U-Space is scheduled to roll out in four phases by 2021.The first phase is automated flight authorisation and cataloguing for drones. Phase two implements flight planning, approval and tracking. Phases three and four will add more complex flight operations like assistance for conflict detection and improved autonomy for both drones and the management system.
Switzerland has long been a leader in complex drone operations. “That forward-thinking approach to using drones in complex ways is in large part due to the progressive and innovative nature of the Swiss regulator,” says Goodwin. “What the industry really needs is a common language for how U-space is implemented, both in law and technologically, so that there isn’t confusion about how to fly in a compliant fashion when travelling between jurisdictions.”
In search of unknowns
Linden-Vørnle explains how a successful U-space can be developed in Denmark. “We’re establishing various setups, including testbeds, to understand what we’ll need in order to develop the right infrastructure,” he says. “UTM systems are one part of that, as are IDs, high-speed communications and high-precision navigation – all technologies that enable this vision of autonomous infrastructure.”

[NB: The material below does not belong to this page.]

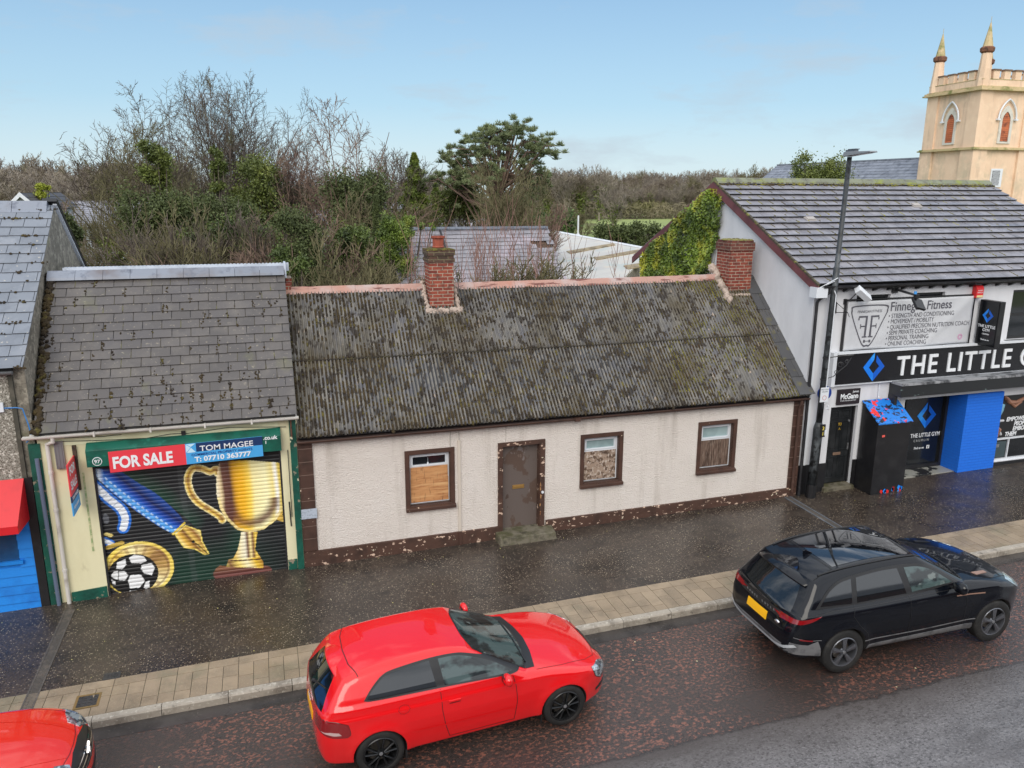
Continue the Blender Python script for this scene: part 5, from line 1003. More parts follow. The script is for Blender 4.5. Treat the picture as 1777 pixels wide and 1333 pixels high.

According to Goodwin, a lot of development work is still needed before a fully realised U-space is possible. “U-space faces a number of questions that haven’t been resolved yet,” he says. “For example, once you have the vision for what technology can do, how do you implement and enforce it across a jurisdiction?”
Linden-Vørnle agrees. “There are many ‘soft’ but significant issues around what we really want as a society that still need to be discussed,” he points out. “Do we want the entire sky buzzing with small drones? And how do we embed ethics into autonomous systems?” If legislators can decide on those thorny issues, and remain open to working closely with industry, the skies above us should remain as safe as they are today.